SOUSTIEL Jean

(Neuilly-sur-Seine, 1938-Paris, 1999)
Antiques dealer and expert in Islamic Art

Born the 9th February 1938, former pupil of the prestigious « École des Roches » in Verneuil-sur-Avre (Eure) in Normandy, where he was a boarder between 1948 to 1956, and later one of its administrators, Jean Soustiel did his military service in Algeria from 1958 to 1960. Having been decorated with the « Croix de la valeur militaire », he continued his studies at « l’École du Louvre » where, between 1960 and 1964, he followed Jean David-Weill’s courses in Islamic Art. He then went to work with his father Joseph Soustiel, a well-known antiques dealer who had been working from 146 boulevard Haussmann in Paris since 1935.

Jean Soustiel inherited from his autodidact ancestors a flair for objects, ceramics, weapons, fabrics, embroideries … A delightful storyteller, he knew how to bring to life these « objets d’art » from the East, revealing particular aspects of their history, their original meaning and their beauty. A patron of the arts, he was a generous donator to the Islamic Collections of the Louvre and to the «musée national de la céramique » in Sèvres. In 1982, his generosity to the national museums meant that he was made a Knight of « arts et lettres ».

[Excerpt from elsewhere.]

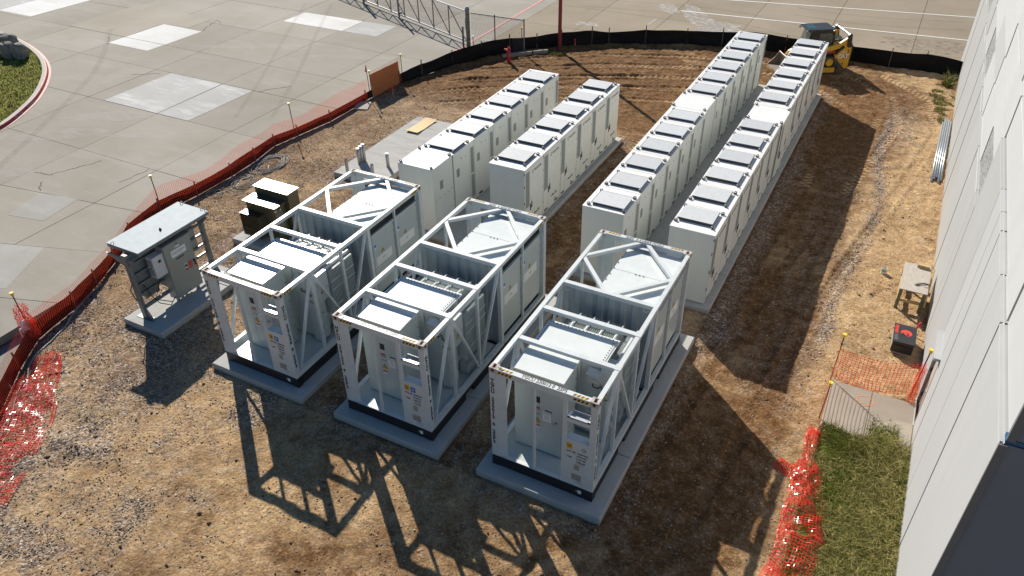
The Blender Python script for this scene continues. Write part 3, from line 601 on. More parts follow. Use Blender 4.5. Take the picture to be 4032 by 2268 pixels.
# ---- grass island with red kerb
KO = [(-60,16.6),(-52,16.4),(-46,16.1),(-41.25,15.63),(-38.31,15.08),(-35.42,14.1),(-33.28,12.95),(-31.59,11.61),(-30.18,10.16),(-29.4,9.08),(-28.71,7.92),(-28.31,6.94),(-27.95,5.2),(-27.8,2.5),(-27.8,-4),(-28,-12)]
def smooth_path(P, n=6):
    out = []
    for i in range(len(P)-1):
        p0, p1, p2, p3 = (np.array(P[max(i-1,0)]), np.array(P[i]), np.array(P[i+1]), np.array(P[min(i+2,len(P)-1)]))
        for k in range(n):
            t = k/n; out.append(tuple(.5*((2*p1)+(-p0+p2)*t+(2*p0-5*p1+4*p2-p3)*t*t+(-p0+3*p1-3*p2+p3)*t**3)))
    out.append(tuple(P[-1])); return out
KP = smooth_path(KO)
def normals2(P):
    out = []
    for i in range(len(P)):
        a, b = P[max(i-1,0)], P[min(i+1,len(P)-1)]; L_ = math.hypot(b[0]-a[0], b[1]-a[1]); out.append((-(b[1]-a[1])/L_, (b[0]-a[0])/L_))
    return out
KN = normals2(KP)   # left normals; island lies on the right of the path direction
def sweep(P, Nn, prof, i0, i1):
    m = MB(); k = len(prof); vs = []
    for i in range(i0, i1): vs += [(P[i][0]-Nn[i][0]*d, P[i][1]-Nn[i][1]*d, z) for d, z in prof]
    fs = []
    for i in range(i1-i0-1):
        for j in range(k-1): fs.append((i*k+j, i*k+j+1, (i+1)*k+j+1, (i+1)*k+j))
    return m.add(vs, fs)
kerb = empty('kerb', (0,0,0)); tag(kerb, 'curved concrete kerb with red painted fire lane face around the grass', 'kerb')
nK = len(KP); rs = 22
sweep(KP, KN, [(.045,.135),(.06,.15),(.26,.15),(.28,-.02)], 0, nK).build('kerb_top', KERBC, kerb)
sweep(KP, KN, [(0,0),(.045,.135)], 0, rs+1).build('kerb_face', KERBC, kerb)
sweep(KP, KN, [(.006,.02),(.040,.118)], rs, nK).build('painted_face', KERBR, kerb)
sweep(KP, KN, [(-.10,.010),(.0,.010),(.006,.02)], rs, nK).build('paint_overspray', KERBP, kerb); sweep(KP, KN, [(.040,.118),(.0452,.1362),(.06,.1515),(.09,.1515)], rs, nK).build('paint_edge', KERBP, kerb)
LETW = mat('faded_white_letters', (.42,.33,.33), .7, var=.25, vscale=20)
def face_text(s, i, size):
    t = Vector((KP[i-2][0]-KP[i+2][0], KP[i-2][1]-KP[i+2][1], 0)).normalized(); n = Vector((KN[i][0], KN[i][1], 0)); up = Vector((-n.x*.3, -n.y*.3, 1)).normalized(); n2 = t.cross(up)
    c = Vector((KP[i][0]-KN[i][0]*.023, KP[i][1]-KN[i][1]*.023, .068))+n2*.006
    me = text_mesh(s, size, sx=1.3, bold=.002); me.materials.clear(); me.materials.append(LETW); o = link('lettering', me, kerb)
    o.matrix_local = Matrix(((t.x,up.x,n2.x,c.x),(t.y,up.y,n2.y,c.y),(t.z,up.z,n2.z,c.z),(0,0,0,1)))
face_text('FIRE LANE', 58, .12); face_text('NO PARKING', 52, .12)
GRS = mat('grass_soil', (.15,.15,.025), .95, spec=.1, var=.45, vscale=2.5, bump=.5, bscale=30, dirt=(.10,.18,.014), damt=.9, dscale=.45, space='World')
ip = [(KP[i][0]-KN[i][0]*.27, KP[i][1]-KN[i][1]*.27) for i in range(nK)]
isl = MB().add([(x,y,.10) for x,y in ip]+[(-60,-12,.10)], [tuple(range(nK, -1, -1))]).build('grass_island', GRS); struct(isl)
def blades(name, xs, ys, zs, h, wd, lean, mats, seed, mi=None, seg=2):
    r = np.random.default_rng(seed+1000); n = len(xs); a = r.uniform(0, 2*np.pi, n); b = r.uniform(0, 2*np.pi, n)
    dx, dy = np.cos(a)*wd, np.sin(a)*wd; lx, ly = np.cos(b)*lean*h, np.sin(b)*lean*h
    rows = []
    for k in range(seg+1):
        t = k/seg; cx, cy, cz = xs+lx*t**1.8, ys+ly*t**1.8, zs+h*(t-.28*np.clip(lean,0,1.5)*t*t); q = (1-t*.85)
        rows += [np.stack([cx-dx*q, cy-dy*q, cz], -1), np.stack([cx+dx*q, cy+dy*q, cz], -1)]
    V = np.stack(rows, 1).reshape(-1, 3); k = 2*(seg+1)
    fq = np.array([(2*i, 2*i+1, 2*i+3, 2*i+2) for i in range(seg)]); F = (fq[None]+k*np.arange(n)[:,None,None]).reshape(-1, 4)
    mi = np.repeat(mi if mi is not None else r.integers(0, len(mats), n), seg)
    return np_mesh(name, V, F, mats, None, mi)
GM = [mat('grass_green', (.10,.145,.018), .8, spec=.12, var=.3, vscale=2, space='World'), mat('grass_olive', (.155,.15,.03), .8, spec=.12, var=.3, vscale=2, space='World'), mat('grass_straw', (.40,.33,.13), .8, spec=.12, var=.25, vscale=3, space='World'), mat('grass_dark', (.05,.075,.013), .8, spec=.12, var=.3)]
n = 42000; xs = rng.uniform(-46, -28, n); ys = rng.uniform(3, 16, n); k_ = inside(xs, ys, ip+[(-60,-12)]); xs, ys = xs[k_], ys[k_]; lush = fbm(xs, ys, .35, 5, 3)
stuff(blades('lawn_grass', xs, ys, np.full(len(xs), .10), rng.uniform(.05, .11, len(xs)), .016, .7, GM, 4, np.where(lush > .52, rng.integers(0, 2, len(xs)), rng.integers(1, 4, len(xs)))), 'short green lawn grass filling the island inside the red kerb', 'grass')
n = 46000; xs = rng.uniform(6.42, 8.36, n); ys = rng.uniform(-3.2, 4.9, n); ye = 4.82+.14*np.sin(xs*5)+.16*rng.standard_normal(n); k_ = ys < ye; xs, ys = xs[k_], ys[k_]
tall = np.clip((xs-6.9)/1.3, 0, 1); h = rng.uniform(.07, .2, len(xs))+tall*rng.uniform(0, .28, len(xs)); lu = fbm(xs, ys, 1.1, 15, 3)+.12*(1-tall)
stuff(blades('wild_grass', xs, ys, np.full(len(xs), .04), h, .0085, rng.uniform(.5, 1.5, len(xs)), GM, 6, np.where((lu > .64) & (h < .2), rng.integers(0, 2, len(xs)), np.where(rng.uniform(0,1,len(xs)) < .42, 2, np.where(rng.uniform(0,1,len(xs)) < .45, 3, 1))), 3), 'unmown green and straw coloured grass beside the white wall', 'grass')
n = 900; xs = rng.uniform(7.45, 8.1, n); ys = 5.0+.25*rng.standard_normal(n); stuff(blades('wild_grass', xs, ys, np.full(n,.05), rng.uniform(.05,.2,n), .008, 1.2, GM, 9, None, 3), 'dry grass wisps lapping over the near edge of the walkway', 'grass')
def weed_patch(name, cx, cy, rx, ry, n, hmax, label, seed, mi=None):
    r = np.random.default_rng(seed); a = r.uniform(0, 2*np.pi, n); q = np.sqrt(r.uniform(0, 1, n))*1.3; x = cx+np.cos(a)*q*rx; y = cy+np.sin(a)*q*ry; k = (fbm(x, y, 3.2, seed, 3)+.30*(1-q) > .60); x, y, n = x[k], y[k], int(k.sum()); mi = mi[:n] if mi is not None else None
    tag(blades(name, x, y, soil_z(x, y)-.02, r.uniform(.3, 1, n)*hmax, .012, .9, GM, seed, mi, 3), label, 'weeds', None, 'stuff')
weed_patch('weeds', -11.0, 26.1, .9, .35, 2600, .13, 'bright green weeds at the foot of the red pole', 21, np.random.default_rng(2).integers(0, 2, 2600))
weed_patch('weeds', -9.75, 26.95, .65, .25, 1300, .10, 'thin strip of weeds right of the red pole foot', 22, np.random.default_rng(2).integers(0, 2, 1300))
weed_patch('weeds', 7.55, 28.0, .45, 2.0, 5200, .15, 'green weeds along the wall below the black fence end', 23, np.random.default_rng(2).integers(0, 2, 4200))
weed_patch('weeds', 7.65, 30.2, .3, .7, 900, .6, 'tall dry weeds where the black fence meets the wall', 24, np.random.default_rng(2).integers(2, 4, 900))
weed_patch('weeds', 7.75, 25.5, .25, .35, 700, .12, 'small clump of weeds just beyond the steel pipes', 25, np.random.default_rng(2).integers(0, 2, 700))
for i, (cx, cy) in enumerate(((7.62,19.2),(7.3,17.6),(7.55,15.8),(7.2,15.2),(8.05,6.95),(7.7,18.3))):
    weed_patch('weeds', cx, cy, .26, .3, 200, .07, ('weed tuft beside the near end of the steel pipes','lone weed tuft on bare ground, second from the pipes','weed tuft by the wall, third from the steel pipes','weed tuft nearest the trestle table on bare ground','weed tuft at the foot of the capped stake by the wall','faint weed tuft just short of the steel pipes')[i], 30+i)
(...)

An undisputed specialist in Islamic Art and an internationally recognised expert, Jean Soustiel was also an admirer of other expressions of art. At the beginning of his career, he took an interest in Art Nouveau. From 1965 onwards, he was passionate about the life and work of the sculptor Jean Carriès (1855-1894), donating this artist’s papers to the « Archives départementales » of Nièvre in Nevers and a certain number of his works to the town of Saint-Amand in Puisaye. From 1973 to 1993, he actively contributed to the organisation of numerous exhibitions in his gallery on boulevard Haussmann, showing the arts of Islam, oriental miniatures from India, or orientalist painting (organising the first private exhibition on this theme in 1975). The quality of his exhibitions, as well as the works proposed for sale, created world events —souvenirs from the Imperial Ottoman family, clothes from the harem of the last emir of Boukhara. Drafting catalogue entries with the best specialists, he created reference texts. Author of a brilliant synthesis on La Céramique islamique (Fribourg, Office du Livre, 1985), he assembled during the course of five journeys through Asia, between 1991 and 1998, all the material for a book on the ceramics of Samarkand. But he fell ill and died in Paris on the 12th August 1999. The fruit of his research appeared posthumously, thanks to his former pupil and friend Yves Porter under the title Tombeaux de Paradis, la céramique architecturale d’Asie centrale (Saint-Rémy-en-l’Eau, éd. Monelle Hayot, 2003).

Bibliography :
Jean Soustiel, “Arts musulmans. Chronicle of Parisian Antiques Gallery”, Arts and the Islamic World, IV/4 (Autumn-Winter 1987/8), pp. 69-73 ; Les Donateurs du Louvre, exhibition catalogue, musée du Louvre (April-August 1989), pp. 86-91, 325.